A taste for life: From childhood snack to Columbian delicacy

My relationship with food has always been a very exciting one.

As a child, I was one to frequently think "Why not?" when it came to trying something new. In this way I snacked upon ants, learning that they are best served snuggled into a green bean because you cannot taste them, and munched upon cat food, because that is what one does when one is playing "cats."

While these occasional delicacies were fun, my favorite food moments were the ones accompanied by my parents, who served foods such as cottage cheese mixed with salsa and tomatoes with cream cheese on toast.

Then came adolescence and vegetarianism, which brought the wonders of chocolate covered algae and large quantities of peanut/almond/cashew/macadamia/sunflower-seed butter into my life.

At this point I also began eating spoonfuls of mayonnaise right out of the jar. If this sounds gross to you, then you have not tried Mrs. Clark’s brand mayonnaise. This is best eaten as an after-school snack when one is in need of emotional support.

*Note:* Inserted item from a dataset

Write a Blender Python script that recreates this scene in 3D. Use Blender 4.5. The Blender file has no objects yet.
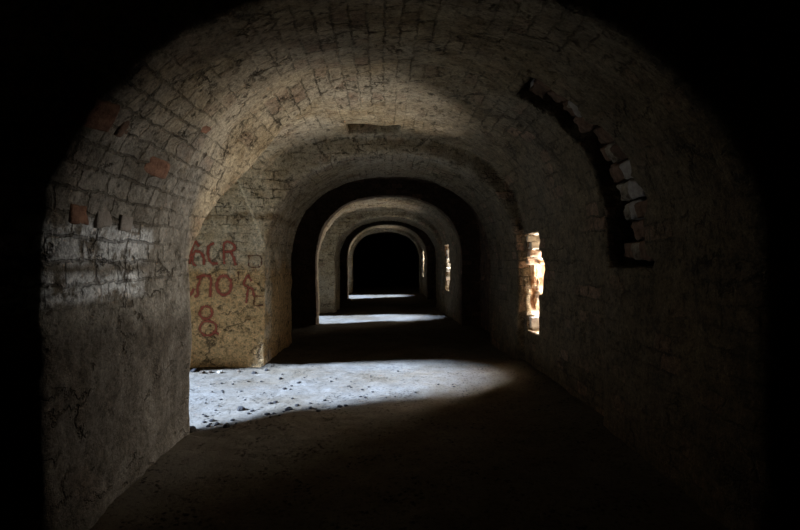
import bpy, bmesh, math, random
import numpy as np
from mathutils import Vector, Euler, noise as mnoise
from mathutils.bvhtree import BVHTree

random.seed(7)
RNG = np.random.default_rng(11)
EZ = 1.5                       # eye height above the near floor; all layout below is written relative to the eye
S = bpy.context.scene
COL = S.collection

# ------------------------------------------------------------------ layout (metres, eye at origin, tunnel runs along +Y)
BAYS = [  # near jamb, far jamb
    dict(a=4.19, b=6.79),
    dict(a=12.4, b=15.75),
    dict(a=21.6, b=25.0),
]
#        Y      xc    half   crown  n      (section keyed along the tunnel, linear between keys)
KEYS = [(-9.0, 0.12, 1.74, 1.36, 2.00),
        (2.35, 0.12, 1.74, 1.36, 2.00),
        (4.17, 0.13, 1.79, 1.68, 2.20), (4.80, 0.12, 1.70, 1.61, 2.20),
        (5.40, 0.12, 1.80, 1.66, 2.30),
        (5.50, 0.10, 1.79, 1.50, 2.20), (8.70, 0.10, 1.79, 1.50, 2.20),
        (8.78, -0.2, 2.52, 1.96, 3.0), (11.72, -0.2, 2.52, 1.96, 3.0),  # step widened into a side chamber so this stretch stays dark
        (11.8, 0.08, 1.79, 1.58, 2.35), (13.9, 0.08, 1.79, 1.58, 2.35),
        (14.0, 0.08, 1.75, 1.42, 2.20), (17.5, 0.08, 1.75, 1.42, 2.20),
        (17.6, -0.2, 2.5, 1.90, 3.0), (20.9, -0.2, 2.5, 1.90, 3.0),  # same widening, added to keep the second stretch dark
        (20.98, 0.06, 1.74, 1.55, 2.35), (23.2, 0.06, 1.74, 1.55, 2.35),
        (23.3, 0.0, 1.78, 1.52, 2.20), (26.0, 0.0, 1.78, 1.52, 2.20), (26.3, -0.2, 2.5, 1.94, 3.0), (60.0, -0.2, 2.5, 1.94, 3.0)]  # widened past the last bay so the tunnel's end goes black
Y_END = 45.0

def floor_base(y):
    return np.interp(y, [-3, 6.9, 12.4, 15.7, 32], [-1.5, -1.5, -1.67, -1.77, -1.77])

# ------------------------------------------------------------------ noise
def _hash(ix, iy, iz, seed):
    h = (ix * 374761393 + iy * 668265263 + iz * 2147483647 + seed * 1274126177) & 0xFFFFFFFF
    h = ((h ^ (h >> 13)) * 1274126177) & 0xFFFFFFFF
    h = h ^ (h >> 16)
    return (h & 0xFFFF).astype(np.float32) / 32767.5 - 1.0

def vnoise(p, scale, seed=0):
    q = p / scale
    i = np.floor(q).astype(np.int64)
    f = (q - i).astype(np.float32)
    f = f * f * (3 - 2 * f)
    out = 0
    for dx in (0, 1):
        wx = f[:, 0] if dx else 1 - f[:, 0]
        for dy in (0, 1):
            wy = f[:, 1] if dy else 1 - f[:, 1]
            for dz in (0, 1):
                wz = f[:, 2] if dz else 1 - f[:, 2]
                out = out + wx * wy * wz * _hash(i[:, 0] + dx, i[:, 1] + dy, i[:, 2] + dz, seed)
    return out

def smin(a, b, k):
    h = np.clip(0.5 + 0.5 * (b - a) / k, 0, 1)
    return b + (a - b) * h - k * h * (1 - h)

# ------------------------------------------------------------------ the carved rock: distance field of the hollow space (negative = air)
def axis(parts):
    out = []
    for a, b, s in parts:
        out.append(np.arange(a, b - 1e-6, s))
    out.append(np.array([parts[-1][1]]))
    return np.concatenate(out).astype(np.float32)

XOUT = 2.94                    # outer face of the loophole wall
gx = axis([(-3.75, XOUT, 0.032)])
gy = axis([(-3.0, 1.6, 0.09), (1.6, 9.0, 0.030), (9.0, 17.0, 0.05), (17.0, 26.0, 0.08), (26.0, 45.6, 0.2)])
gz = axis([(-2.2, 2.05, 0.031)])

def superell(x, z, xc, a, b, n):
    dx = np.abs(x - xc)
    zz = np.maximum(z, 0)
    r = ((dx / a) ** n + (zz / b) ** n) ** (1.0 / n)
    return (r - 1.0) * np.minimum(a, b)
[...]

In 10th grade, though, my tastes began to become more refined and I graduated to eating spoonfuls of coconut oil, which is supposedly the healthiest cooking oil and for sure, the tastiest. My sophisticated tastes also led me to drink tea, preferably bottled kombucha and hot chai, and to check out raw-food cookbooks from the library — the pies are fantastic.

This year has brought many gastronomical changes into my life. I am no longer a vegetarian — far from it. Every day for lunch we eat a steak or a big slab of fish. This is just fine with me, though, seeing as the meat here is so good.

Because I am living in Colombia, I have inevitably learned to enjoy coffee, chicharrones (fried pork rinds) and papaya. In addition, my aunt has a restaurant, which means I am not only eating Colombian food, but I also have an opportunity to make it as well.

I hope to travel within the next couple of months to a neighboring city that is famous for its large, tasty ants. They're eaten like popcorn, it is said.

While I have my doubts as to their deliciousness due to my early bitter experiences with them, I’m not one to pass up this opportunity to come full circle and say "Why not?" once again. I’ll tell you how it goes.